Email marketing

New iOS update will change email marketing rules

The latest Apple iOS update (#15) that rolled out in September 2021 will include new privacy options that allow users to shield their data—creating a new headache for email marketers who rely on that data to keep their advertising targeted and specific.

An estimated 30 to 50 percent of your email list uses an Apple device. For an iPhone or iPad user who opts in to the new protections, marketers will find it impossible to see:

  1. Whether someone has opened an email.
  2. What IP address they used while browsing on Safari (the most popular iPhone and iPad browser).
  3. Whether a customer has used a “disposable” email address.

Changes for the Apple user

As Apple device users are offered the iOS 15 update, the device will  ask if they want to “protect mail activity” or “don’t protect mail activity.” It’s highly likely that they will choose the greater privacy option with a simple click. Once the update is installed, the user’s experience will not change except that they’ll see an option to use a “disposable” email address when filling out forms, applications, or registrations. Responses to the disposable email addresses will be automatically forwarded to their concealed, actual email address.

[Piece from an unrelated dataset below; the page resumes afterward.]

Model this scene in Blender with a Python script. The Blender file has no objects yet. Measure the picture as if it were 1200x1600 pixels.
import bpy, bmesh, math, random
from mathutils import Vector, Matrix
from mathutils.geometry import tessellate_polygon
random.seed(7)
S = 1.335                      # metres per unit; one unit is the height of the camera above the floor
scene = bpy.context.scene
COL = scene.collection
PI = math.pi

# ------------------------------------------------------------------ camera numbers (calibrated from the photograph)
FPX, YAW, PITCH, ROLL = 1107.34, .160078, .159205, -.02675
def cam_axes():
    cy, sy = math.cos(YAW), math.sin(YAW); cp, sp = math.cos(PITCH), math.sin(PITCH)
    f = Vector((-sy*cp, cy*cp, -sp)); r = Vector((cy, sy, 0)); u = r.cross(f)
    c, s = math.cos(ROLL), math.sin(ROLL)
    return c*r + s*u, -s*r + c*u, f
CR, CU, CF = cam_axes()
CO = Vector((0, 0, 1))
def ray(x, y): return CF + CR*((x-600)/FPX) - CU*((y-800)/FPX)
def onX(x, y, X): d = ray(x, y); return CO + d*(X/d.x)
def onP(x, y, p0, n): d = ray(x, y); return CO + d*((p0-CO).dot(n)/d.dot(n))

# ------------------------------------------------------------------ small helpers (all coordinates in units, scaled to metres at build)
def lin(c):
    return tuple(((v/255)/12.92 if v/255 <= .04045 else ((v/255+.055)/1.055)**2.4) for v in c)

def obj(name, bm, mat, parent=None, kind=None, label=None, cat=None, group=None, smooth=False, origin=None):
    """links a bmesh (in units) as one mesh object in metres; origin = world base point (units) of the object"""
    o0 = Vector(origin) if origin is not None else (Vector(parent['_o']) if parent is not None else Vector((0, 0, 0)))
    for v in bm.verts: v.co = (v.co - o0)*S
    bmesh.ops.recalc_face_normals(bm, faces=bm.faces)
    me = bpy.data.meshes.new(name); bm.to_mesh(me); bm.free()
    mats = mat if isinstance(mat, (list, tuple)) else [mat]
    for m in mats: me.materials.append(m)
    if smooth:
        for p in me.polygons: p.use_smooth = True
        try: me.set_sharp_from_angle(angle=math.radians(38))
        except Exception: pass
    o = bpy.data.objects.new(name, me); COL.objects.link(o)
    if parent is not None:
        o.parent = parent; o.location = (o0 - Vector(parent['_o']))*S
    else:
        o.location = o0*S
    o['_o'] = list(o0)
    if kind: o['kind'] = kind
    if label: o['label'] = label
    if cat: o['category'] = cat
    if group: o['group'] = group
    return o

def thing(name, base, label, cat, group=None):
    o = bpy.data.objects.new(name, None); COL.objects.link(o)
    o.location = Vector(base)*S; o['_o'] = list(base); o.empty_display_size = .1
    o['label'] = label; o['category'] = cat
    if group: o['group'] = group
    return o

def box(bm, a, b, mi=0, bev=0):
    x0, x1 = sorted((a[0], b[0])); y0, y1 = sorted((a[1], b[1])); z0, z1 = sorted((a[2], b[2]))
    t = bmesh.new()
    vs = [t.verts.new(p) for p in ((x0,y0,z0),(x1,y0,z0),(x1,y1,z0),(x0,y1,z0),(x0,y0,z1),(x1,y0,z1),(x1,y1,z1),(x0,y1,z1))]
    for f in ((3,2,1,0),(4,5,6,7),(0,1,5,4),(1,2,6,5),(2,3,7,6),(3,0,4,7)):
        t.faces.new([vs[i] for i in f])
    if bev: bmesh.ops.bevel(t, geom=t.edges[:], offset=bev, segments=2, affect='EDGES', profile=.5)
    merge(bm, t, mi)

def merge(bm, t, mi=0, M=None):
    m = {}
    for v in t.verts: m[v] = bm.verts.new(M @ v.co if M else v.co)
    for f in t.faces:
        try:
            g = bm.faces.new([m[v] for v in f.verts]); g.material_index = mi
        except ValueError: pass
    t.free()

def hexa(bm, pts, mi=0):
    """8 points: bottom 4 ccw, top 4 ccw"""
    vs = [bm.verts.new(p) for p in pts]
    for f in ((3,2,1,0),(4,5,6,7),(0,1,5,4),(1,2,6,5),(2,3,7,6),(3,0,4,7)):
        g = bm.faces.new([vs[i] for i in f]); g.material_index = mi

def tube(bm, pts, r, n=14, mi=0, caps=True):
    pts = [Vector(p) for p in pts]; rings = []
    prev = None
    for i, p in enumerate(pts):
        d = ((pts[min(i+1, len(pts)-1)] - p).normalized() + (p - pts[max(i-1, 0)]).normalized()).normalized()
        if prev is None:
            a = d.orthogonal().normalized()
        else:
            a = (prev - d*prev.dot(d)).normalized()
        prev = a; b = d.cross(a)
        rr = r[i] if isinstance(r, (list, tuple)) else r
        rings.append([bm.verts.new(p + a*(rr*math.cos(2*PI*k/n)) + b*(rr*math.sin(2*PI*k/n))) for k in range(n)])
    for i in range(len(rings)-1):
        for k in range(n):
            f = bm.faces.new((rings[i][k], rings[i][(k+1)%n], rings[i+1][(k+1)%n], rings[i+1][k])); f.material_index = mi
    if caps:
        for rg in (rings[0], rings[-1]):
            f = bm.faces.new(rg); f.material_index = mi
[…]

How will this impact your business?

The “open rate”—the number of customers who actually click to open and at least glance at your email—will no longer be a usable metric. All emails you send will be marked “received” instead of telling you if the receiver opened the email. Open rates have long been used to test the effectiveness of memo lines and to create new email lists of potential customers who have opened previous emails. If you are using this metric now, you might see a big jump in your “open rate,” but it will actually be counting everyone who received the email.  

You won’t be able to send geographically-targeted emails by analyzing IP addresses. Safari, the browser built in to iPhones and iPads, will conceal the IP addresses of its users by automatically rerouting the server requests through a “cyber maze.”

You won’t know whether you have a potential customer’s actual email address, because of the freely available disposable email addresses. And because the system will conceal whether the mail you send is actually being read, it will be much harder to know when to purge an abandoned, temporary email address, which will then take up space on your email list forever.

Going forward

Where will information come from, if it’s not generated by browsing habits and open rates? The data you need is still out there—but more of it will have to come from the potential customer as they click through links within emails or on your company’s web site. This might require a shift in marketing perspective, but it should also result in better data, allowing you to send more meaningful marketing emails that will get better results.